El gran desafío que deberá afrontar Turquía en los próximos años será convencer a los dirigentes políticos europeos y a la opinión pública de la sinceridad de su compromiso para llevar a cabo las reformas que permitan la integración de los valores europeos esenciales: pluralismo en el campo religioso, respeto de los Derechos Humanos (lo que implica la abolición de la pena de muerte), Estado de Derecho y libertad de prensa. Los turcos todavía creen que pueden negociar las condiciones de su entrada, por ejemplo, utilizando a Chipre como rehén, haciendo solo algunos avances a la hora de poner en práctica las leyes comunitarias, cuando cualquier dilación hace más difícil poner punto final al proceso. Por otra parte, los derechos de las minorías van mucho más allá de lo que estipulaba el tratado de Lausana y no se puede pretender que se normalice el problema kurdo pregonando que los que quieren las reformas son unos terroristas. Por último, en una democracia, el ejército debe estar bajo el control de los cargos electos de la nación.

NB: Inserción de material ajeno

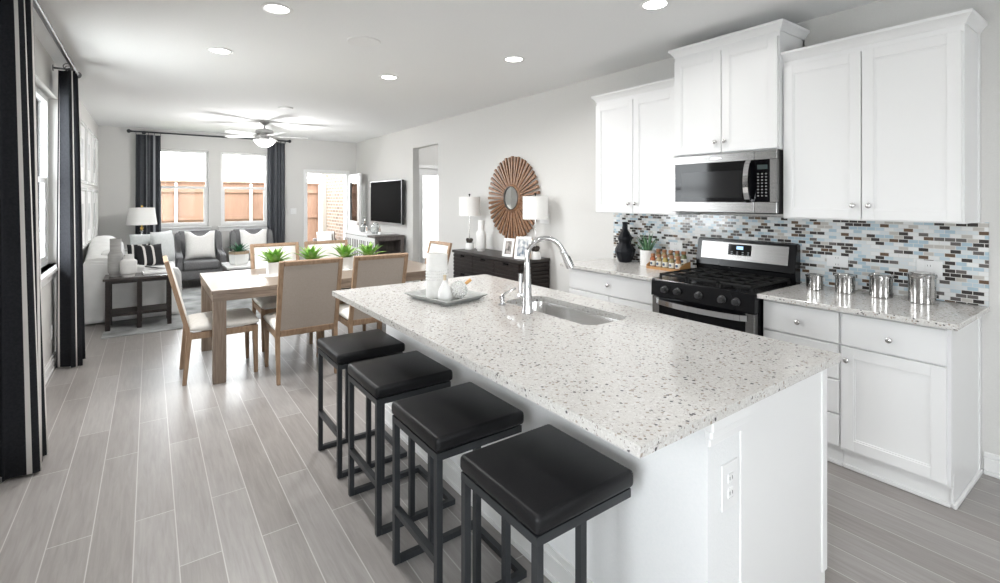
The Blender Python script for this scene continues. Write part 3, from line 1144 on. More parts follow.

Las propuestas de la Comisión y los últimos debates en el Parlamento Europeo y en el Consejo implican que no se podrán concluir las negociaciones sin discutir antes las futuras perspectivas financieras de la UE (2013). De aquí a entonces mucho agua correrá por el Bósforo. Pero está claro que la perspectiva de la adhesión será el motor fundamental de las reformas.